• GOAL OF THE EXERCISE:
What do the lines from the top of the data through the line with "bg.inputs['Strength'].default_value = 17.0" say? Quote them exactly and include both ends.

****************************************

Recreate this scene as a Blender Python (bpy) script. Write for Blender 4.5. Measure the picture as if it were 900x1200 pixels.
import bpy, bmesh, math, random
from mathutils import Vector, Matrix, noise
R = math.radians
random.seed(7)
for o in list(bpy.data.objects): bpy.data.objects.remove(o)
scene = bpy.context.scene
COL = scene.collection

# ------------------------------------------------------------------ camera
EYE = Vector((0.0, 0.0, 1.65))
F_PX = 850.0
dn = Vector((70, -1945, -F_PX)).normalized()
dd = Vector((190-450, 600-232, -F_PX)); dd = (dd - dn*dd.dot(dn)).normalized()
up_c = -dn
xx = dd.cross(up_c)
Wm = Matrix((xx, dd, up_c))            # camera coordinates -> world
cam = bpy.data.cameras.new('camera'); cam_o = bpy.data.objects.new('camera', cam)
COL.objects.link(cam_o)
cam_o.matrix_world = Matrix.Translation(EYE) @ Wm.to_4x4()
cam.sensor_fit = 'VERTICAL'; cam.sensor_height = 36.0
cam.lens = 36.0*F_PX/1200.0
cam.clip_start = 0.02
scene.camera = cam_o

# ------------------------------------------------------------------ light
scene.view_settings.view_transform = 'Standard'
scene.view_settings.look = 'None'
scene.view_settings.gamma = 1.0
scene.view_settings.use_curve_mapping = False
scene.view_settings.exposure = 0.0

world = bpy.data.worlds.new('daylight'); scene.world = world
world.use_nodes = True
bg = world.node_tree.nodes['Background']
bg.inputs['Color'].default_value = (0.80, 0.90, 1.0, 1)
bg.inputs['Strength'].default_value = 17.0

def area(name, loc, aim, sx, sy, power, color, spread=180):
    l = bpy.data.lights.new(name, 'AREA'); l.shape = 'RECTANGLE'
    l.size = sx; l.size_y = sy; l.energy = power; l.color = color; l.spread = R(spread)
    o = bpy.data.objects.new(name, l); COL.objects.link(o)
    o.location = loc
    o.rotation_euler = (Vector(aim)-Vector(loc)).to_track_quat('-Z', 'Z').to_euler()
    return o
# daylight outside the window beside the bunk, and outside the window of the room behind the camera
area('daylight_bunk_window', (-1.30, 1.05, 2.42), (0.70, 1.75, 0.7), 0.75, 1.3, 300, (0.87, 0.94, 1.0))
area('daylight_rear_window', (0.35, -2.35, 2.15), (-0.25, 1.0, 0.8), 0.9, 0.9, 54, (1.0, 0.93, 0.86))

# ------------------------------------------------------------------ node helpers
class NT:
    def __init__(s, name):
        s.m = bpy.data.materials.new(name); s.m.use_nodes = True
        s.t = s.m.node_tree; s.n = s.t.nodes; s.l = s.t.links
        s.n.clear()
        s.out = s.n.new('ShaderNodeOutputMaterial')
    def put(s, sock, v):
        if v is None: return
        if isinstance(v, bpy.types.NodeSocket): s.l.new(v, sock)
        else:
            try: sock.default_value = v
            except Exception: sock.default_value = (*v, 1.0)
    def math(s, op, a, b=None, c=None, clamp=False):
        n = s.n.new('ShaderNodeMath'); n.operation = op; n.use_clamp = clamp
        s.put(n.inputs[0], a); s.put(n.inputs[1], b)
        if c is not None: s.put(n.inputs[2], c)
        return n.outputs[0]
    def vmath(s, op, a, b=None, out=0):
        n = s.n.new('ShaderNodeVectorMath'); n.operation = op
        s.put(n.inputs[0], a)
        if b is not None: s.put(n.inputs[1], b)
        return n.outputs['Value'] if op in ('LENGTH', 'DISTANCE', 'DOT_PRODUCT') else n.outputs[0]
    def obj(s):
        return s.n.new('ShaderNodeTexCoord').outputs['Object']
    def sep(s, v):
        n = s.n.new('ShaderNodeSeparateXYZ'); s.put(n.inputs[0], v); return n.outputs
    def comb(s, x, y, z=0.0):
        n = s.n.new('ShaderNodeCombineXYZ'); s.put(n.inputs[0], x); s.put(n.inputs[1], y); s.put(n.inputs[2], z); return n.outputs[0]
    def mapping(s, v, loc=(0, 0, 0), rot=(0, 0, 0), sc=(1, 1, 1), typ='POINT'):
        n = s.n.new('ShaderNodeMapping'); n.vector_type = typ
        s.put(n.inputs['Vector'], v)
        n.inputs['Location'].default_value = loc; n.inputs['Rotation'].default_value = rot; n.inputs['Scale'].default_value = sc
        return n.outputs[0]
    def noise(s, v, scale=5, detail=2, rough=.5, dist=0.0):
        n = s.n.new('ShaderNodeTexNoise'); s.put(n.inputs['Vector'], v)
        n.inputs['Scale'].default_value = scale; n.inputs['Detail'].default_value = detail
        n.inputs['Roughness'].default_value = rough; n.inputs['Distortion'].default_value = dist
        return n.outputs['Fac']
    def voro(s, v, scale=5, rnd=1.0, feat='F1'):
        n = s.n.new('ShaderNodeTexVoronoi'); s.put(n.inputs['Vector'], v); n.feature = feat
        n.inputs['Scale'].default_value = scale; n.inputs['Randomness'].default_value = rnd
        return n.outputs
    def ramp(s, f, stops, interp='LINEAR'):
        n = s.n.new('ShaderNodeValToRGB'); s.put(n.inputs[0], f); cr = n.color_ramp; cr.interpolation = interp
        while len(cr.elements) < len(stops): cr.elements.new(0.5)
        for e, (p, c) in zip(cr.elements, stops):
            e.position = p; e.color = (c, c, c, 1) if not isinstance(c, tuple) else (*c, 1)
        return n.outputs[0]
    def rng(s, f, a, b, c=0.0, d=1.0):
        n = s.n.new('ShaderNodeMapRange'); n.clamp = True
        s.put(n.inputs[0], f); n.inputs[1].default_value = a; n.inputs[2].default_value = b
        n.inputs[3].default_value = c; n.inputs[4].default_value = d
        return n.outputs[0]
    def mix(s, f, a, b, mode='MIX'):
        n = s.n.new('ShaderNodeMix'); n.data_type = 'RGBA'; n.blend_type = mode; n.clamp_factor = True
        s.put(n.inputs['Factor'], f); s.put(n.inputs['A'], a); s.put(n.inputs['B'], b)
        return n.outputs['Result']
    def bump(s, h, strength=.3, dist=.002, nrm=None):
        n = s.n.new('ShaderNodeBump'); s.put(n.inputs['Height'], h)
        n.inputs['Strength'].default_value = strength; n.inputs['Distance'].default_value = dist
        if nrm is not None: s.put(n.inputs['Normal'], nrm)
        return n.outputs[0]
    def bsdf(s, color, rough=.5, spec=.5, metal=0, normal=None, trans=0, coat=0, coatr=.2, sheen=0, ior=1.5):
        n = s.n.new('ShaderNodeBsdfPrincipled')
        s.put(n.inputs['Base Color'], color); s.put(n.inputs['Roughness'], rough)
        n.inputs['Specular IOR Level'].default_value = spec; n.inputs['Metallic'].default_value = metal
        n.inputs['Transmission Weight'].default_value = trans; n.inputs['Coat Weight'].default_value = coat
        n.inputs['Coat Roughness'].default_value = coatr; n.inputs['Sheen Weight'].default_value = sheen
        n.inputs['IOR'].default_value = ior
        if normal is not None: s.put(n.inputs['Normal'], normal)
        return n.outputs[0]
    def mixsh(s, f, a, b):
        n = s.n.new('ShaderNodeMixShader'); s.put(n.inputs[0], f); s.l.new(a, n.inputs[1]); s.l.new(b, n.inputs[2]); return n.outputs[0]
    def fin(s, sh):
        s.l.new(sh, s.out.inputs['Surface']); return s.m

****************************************

• RESPONSE:
Recreate this scene as a Blender Python (bpy) script. Write for Blender 4.5. Measure the picture as if it were 900x1200 pixels.
import bpy, bmesh, math, random
from mathutils import Vector, Matrix, noise
R = math.radians
random.seed(7)
for o in list(bpy.data.objects): bpy.data.objects.remove(o)
scene = bpy.context.scene
COL = scene.collection

# ------------------------------------------------------------------ camera
EYE = Vector((0.0, 0.0, 1.65))
F_PX = 850.0
dn = Vector((70, -1945, -F_PX)).normalized()
dd = Vector((190-450, 600-232, -F_PX)); dd = (dd - dn*dd.dot(dn)).normalized()
up_c = -dn
xx = dd.cross(up_c)
Wm = Matrix((xx, dd, up_c))            # camera coordinates -> world
cam = bpy.data.cameras.new('camera'); cam_o = bpy.data.objects.new('camera', cam)
COL.objects.link(cam_o)
cam_o.matrix_world = Matrix.Translation(EYE) @ Wm.to_4x4()
cam.sensor_fit = 'VERTICAL'; cam.sensor_height = 36.0
cam.lens = 36.0*F_PX/1200.0
cam.clip_start = 0.02
scene.camera = cam_o

# ------------------------------------------------------------------ light
scene.view_settings.view_transform = 'Standard'
scene.view_settings.look = 'None'
scene.view_settings.gamma = 1.0
scene.view_settings.use_curve_mapping = False
scene.view_settings.exposure = 0.0

world = bpy.data.worlds.new('daylight'); scene.world = world
world.use_nodes = True
bg = world.node_tree.nodes['Background']
bg.inputs['Color'].default_value = (0.80, 0.90, 1.0, 1)
bg.inputs['Strength'].default_value = 17.0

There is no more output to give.